> _Directions_
Extract, unchanged, each line of the listing below from its first line through the line that contains "pts.append(at(x, y, D));", inclusive, and nothing else.

> _Material_
━━━━━━

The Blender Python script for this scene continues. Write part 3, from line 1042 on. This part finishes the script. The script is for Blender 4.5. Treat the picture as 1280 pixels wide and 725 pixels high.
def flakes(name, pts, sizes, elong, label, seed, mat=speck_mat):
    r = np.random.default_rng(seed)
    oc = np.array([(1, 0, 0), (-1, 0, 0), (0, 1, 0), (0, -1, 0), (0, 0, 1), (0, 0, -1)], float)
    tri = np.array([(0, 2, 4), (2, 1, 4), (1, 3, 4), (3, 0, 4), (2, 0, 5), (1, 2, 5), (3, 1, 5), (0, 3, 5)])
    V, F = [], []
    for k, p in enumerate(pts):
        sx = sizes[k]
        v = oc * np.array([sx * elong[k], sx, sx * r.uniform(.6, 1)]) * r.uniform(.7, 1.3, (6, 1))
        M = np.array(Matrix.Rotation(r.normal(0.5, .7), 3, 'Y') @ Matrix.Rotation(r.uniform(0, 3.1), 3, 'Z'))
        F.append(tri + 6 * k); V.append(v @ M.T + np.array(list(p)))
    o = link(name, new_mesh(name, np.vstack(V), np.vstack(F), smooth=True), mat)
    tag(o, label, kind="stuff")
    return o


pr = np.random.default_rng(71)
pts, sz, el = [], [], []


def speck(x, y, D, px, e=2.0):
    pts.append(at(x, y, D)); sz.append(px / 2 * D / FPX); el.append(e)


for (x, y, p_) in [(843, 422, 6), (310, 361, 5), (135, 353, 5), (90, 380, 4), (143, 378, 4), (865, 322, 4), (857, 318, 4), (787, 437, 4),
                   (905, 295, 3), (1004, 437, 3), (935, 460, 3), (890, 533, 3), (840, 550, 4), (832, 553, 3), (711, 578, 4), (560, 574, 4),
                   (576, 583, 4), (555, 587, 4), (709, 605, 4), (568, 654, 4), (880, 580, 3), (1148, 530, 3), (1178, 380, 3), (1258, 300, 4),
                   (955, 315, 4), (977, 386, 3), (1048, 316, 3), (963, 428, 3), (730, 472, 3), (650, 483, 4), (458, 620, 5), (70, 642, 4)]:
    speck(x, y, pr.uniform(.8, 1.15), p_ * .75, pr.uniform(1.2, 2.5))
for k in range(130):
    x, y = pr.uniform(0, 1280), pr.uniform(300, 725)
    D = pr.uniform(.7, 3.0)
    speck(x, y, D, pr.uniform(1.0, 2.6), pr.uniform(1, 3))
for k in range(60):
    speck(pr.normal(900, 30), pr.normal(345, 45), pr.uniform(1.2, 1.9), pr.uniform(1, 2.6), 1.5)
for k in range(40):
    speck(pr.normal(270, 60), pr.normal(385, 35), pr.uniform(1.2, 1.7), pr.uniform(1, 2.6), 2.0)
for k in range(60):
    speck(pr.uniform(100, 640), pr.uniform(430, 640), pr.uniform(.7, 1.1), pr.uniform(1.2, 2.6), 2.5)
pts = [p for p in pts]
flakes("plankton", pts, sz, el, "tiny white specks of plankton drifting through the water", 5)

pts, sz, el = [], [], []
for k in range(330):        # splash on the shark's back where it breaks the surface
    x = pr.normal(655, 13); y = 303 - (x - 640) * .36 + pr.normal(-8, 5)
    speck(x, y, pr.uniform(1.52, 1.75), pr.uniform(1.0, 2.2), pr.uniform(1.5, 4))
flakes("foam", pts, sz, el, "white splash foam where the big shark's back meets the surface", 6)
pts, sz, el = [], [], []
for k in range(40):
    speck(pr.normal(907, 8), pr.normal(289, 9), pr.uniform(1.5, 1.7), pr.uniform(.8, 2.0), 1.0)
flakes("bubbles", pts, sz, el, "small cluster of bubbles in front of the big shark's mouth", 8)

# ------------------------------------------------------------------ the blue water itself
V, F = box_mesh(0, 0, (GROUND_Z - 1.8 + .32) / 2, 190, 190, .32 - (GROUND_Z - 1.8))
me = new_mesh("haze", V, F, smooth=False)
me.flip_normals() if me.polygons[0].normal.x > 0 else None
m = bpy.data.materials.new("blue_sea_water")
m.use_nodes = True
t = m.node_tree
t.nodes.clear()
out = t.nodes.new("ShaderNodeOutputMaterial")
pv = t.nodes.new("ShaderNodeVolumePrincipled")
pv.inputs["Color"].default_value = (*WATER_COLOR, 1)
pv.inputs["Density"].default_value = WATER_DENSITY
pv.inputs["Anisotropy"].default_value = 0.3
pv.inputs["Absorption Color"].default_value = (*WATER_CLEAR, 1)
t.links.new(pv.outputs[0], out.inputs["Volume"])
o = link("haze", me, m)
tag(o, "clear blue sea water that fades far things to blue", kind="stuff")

━━━━━━

> _The reply_
The Blender Python script for this scene continues. Write part 3, from line 1042 on. This part finishes the script. The script is for Blender 4.5. Treat the picture as 1280 pixels wide and 725 pixels high.
def flakes(name, pts, sizes, elong, label, seed, mat=speck_mat):
    r = np.random.default_rng(seed)
    oc = np.array([(1, 0, 0), (-1, 0, 0), (0, 1, 0), (0, -1, 0), (0, 0, 1), (0, 0, -1)], float)
    tri = np.array([(0, 2, 4), (2, 1, 4), (1, 3, 4), (3, 0, 4), (2, 0, 5), (1, 2, 5), (3, 1, 5), (0, 3, 5)])
    V, F = [], []
    for k, p in enumerate(pts):
        sx = sizes[k]
        v = oc * np.array([sx * elong[k], sx, sx * r.uniform(.6, 1)]) * r.uniform(.7, 1.3, (6, 1))
        M = np.array(Matrix.Rotation(r.normal(0.5, .7), 3, 'Y') @ Matrix.Rotation(r.uniform(0, 3.1), 3, 'Z'))
        F.append(tri + 6 * k); V.append(v @ M.T + np.array(list(p)))
    o = link(name, new_mesh(name, np.vstack(V), np.vstack(F), smooth=True), mat)
    tag(o, label, kind="stuff")
    return o


pr = np.random.default_rng(71)
pts, sz, el = [], [], []


def speck(x, y, D, px, e=2.0):
    pts.append(at(x, y, D)); sz.append(px / 2 * D / FPX); el.append(e)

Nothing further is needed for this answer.